もうちょっと分かりやすく、ひとつの技術・製品が短期的にどう普及していったのかという例を取り上げてみましょう。それはロウリュ自体ではなくて、どんなサウナでもロウリュできる環境を作る運搬式蒸気発生器『熱岩石』の話です。
ロウリュの普及がなかなか進まなかった要因のひとつに、日本のサウナ設備の特性が挙げられます。
サウナ室内で直火を焚くスモークサウナから進化し、石への水掛けによる「蒸気浴」で体感温度を調整する前提で作られたヨーロッパのサウナとは異なり、日本ではサウナは「熱気浴」と捉えられ、サウナ室の温度そのものを熱くすることで加温と発汗を促す仕組みです。
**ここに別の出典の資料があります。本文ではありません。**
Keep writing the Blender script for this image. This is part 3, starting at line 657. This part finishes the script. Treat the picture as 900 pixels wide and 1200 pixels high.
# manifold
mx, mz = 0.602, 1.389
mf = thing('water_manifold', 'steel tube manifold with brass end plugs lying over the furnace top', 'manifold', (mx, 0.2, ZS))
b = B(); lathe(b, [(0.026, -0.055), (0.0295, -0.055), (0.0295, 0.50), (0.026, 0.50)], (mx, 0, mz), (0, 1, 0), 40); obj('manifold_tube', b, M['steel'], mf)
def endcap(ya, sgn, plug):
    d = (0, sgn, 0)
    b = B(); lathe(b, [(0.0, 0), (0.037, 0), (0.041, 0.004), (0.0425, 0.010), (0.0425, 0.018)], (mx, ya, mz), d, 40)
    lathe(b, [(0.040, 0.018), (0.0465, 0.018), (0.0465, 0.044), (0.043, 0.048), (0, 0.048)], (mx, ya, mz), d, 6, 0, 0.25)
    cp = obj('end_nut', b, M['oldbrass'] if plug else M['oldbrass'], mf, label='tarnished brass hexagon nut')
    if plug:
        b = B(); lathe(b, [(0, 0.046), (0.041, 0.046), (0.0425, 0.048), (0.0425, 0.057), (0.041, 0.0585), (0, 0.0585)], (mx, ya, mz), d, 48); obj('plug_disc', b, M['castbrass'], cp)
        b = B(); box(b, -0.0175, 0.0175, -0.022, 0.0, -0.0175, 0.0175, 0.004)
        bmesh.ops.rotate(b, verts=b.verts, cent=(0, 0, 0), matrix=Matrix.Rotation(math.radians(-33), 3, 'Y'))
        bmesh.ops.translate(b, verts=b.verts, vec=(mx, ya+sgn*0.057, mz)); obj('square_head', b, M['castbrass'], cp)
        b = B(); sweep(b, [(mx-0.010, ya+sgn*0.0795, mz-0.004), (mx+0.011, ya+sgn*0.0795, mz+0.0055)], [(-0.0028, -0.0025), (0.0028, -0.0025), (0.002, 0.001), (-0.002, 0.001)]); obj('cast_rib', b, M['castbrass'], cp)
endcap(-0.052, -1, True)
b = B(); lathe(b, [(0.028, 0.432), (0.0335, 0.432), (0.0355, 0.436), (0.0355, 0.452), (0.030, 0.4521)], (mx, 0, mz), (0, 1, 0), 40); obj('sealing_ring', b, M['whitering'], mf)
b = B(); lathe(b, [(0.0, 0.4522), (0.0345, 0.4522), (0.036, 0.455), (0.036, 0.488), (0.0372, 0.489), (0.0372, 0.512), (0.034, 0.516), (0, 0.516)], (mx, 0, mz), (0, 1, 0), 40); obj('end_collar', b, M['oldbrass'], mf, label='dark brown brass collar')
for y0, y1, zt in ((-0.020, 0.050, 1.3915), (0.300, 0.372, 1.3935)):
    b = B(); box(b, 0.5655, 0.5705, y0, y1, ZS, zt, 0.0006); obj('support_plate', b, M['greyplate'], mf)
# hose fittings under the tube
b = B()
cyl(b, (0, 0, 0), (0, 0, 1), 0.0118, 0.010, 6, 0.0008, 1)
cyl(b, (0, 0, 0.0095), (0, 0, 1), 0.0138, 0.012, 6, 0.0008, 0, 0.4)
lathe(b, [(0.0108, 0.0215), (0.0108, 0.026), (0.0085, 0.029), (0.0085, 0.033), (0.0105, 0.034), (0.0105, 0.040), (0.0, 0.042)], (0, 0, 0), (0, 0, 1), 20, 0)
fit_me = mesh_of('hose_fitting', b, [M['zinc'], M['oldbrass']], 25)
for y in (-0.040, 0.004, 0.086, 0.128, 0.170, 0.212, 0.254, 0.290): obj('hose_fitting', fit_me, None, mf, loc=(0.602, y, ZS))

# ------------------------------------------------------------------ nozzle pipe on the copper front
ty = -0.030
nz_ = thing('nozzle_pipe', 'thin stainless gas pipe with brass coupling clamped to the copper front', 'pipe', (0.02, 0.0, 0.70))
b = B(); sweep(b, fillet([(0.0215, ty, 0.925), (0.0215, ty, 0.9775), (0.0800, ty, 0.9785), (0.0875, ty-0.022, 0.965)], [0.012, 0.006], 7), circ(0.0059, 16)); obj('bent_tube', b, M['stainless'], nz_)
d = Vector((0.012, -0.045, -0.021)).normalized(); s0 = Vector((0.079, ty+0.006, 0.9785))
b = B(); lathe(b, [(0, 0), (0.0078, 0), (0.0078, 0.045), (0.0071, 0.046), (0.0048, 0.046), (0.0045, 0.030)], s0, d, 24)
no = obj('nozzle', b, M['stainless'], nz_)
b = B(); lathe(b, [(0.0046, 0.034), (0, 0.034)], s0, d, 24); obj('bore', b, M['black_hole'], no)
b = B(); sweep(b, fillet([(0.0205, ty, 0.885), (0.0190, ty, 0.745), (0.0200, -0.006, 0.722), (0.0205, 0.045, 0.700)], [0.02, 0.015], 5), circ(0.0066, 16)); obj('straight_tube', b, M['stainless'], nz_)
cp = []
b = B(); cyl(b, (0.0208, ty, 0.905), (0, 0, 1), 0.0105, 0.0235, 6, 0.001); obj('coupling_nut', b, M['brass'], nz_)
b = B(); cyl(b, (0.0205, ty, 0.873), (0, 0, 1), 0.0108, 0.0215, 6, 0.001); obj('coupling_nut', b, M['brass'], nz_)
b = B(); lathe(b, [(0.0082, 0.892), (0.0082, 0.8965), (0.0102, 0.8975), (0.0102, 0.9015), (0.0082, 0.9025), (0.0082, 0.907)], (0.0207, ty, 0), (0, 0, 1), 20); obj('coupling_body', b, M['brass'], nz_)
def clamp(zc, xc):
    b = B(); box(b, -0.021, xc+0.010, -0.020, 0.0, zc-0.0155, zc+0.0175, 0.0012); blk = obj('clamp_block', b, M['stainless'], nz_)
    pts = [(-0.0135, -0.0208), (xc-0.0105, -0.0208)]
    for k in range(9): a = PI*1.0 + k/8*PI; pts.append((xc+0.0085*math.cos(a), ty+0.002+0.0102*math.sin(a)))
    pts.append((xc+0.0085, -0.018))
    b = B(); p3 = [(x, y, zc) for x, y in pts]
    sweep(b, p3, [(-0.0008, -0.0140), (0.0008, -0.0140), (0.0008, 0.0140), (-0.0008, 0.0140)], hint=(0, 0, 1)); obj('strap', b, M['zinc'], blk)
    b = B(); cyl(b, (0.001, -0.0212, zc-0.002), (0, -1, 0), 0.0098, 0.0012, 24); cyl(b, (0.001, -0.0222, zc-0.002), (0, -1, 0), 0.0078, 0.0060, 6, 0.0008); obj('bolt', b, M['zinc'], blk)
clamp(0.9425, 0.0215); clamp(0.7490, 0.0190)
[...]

そのため、日本製のサウナストーブは水掛けに対応した構造にはなっていませんでした。
電気式のヒーターは水をかけると故障してしまうことが多く、最も普及していたガス燃焼を熱源とする遠赤外線式ストーブにはそもそも水をかけるべきサウナストーンがない。それが日本のサウナでした。
したがって、そのような設備環境でロウリュをするためには、ヒーターに水をかけても大丈夫なように改造するか、水掛け専用にもう1台追加するか、それとも丸ごと交換するか、いずれかの対策が必要でした。その工事費は数十万円から数百万円という金額になってしまいます。
ロウリュをすることで一体どれだけお客様が喜んでくれるのか、それが業績向上にどれほど貢献するのかが想像できない段階では、大きな費用をかけてまでロウリュ仕様のサウナ室に変更しようと判断する施設はほとんどなかったのです。
いくらロウリュの素晴らしさを説いても、物理的に水掛けができないのですから、普及が進むはずはありません。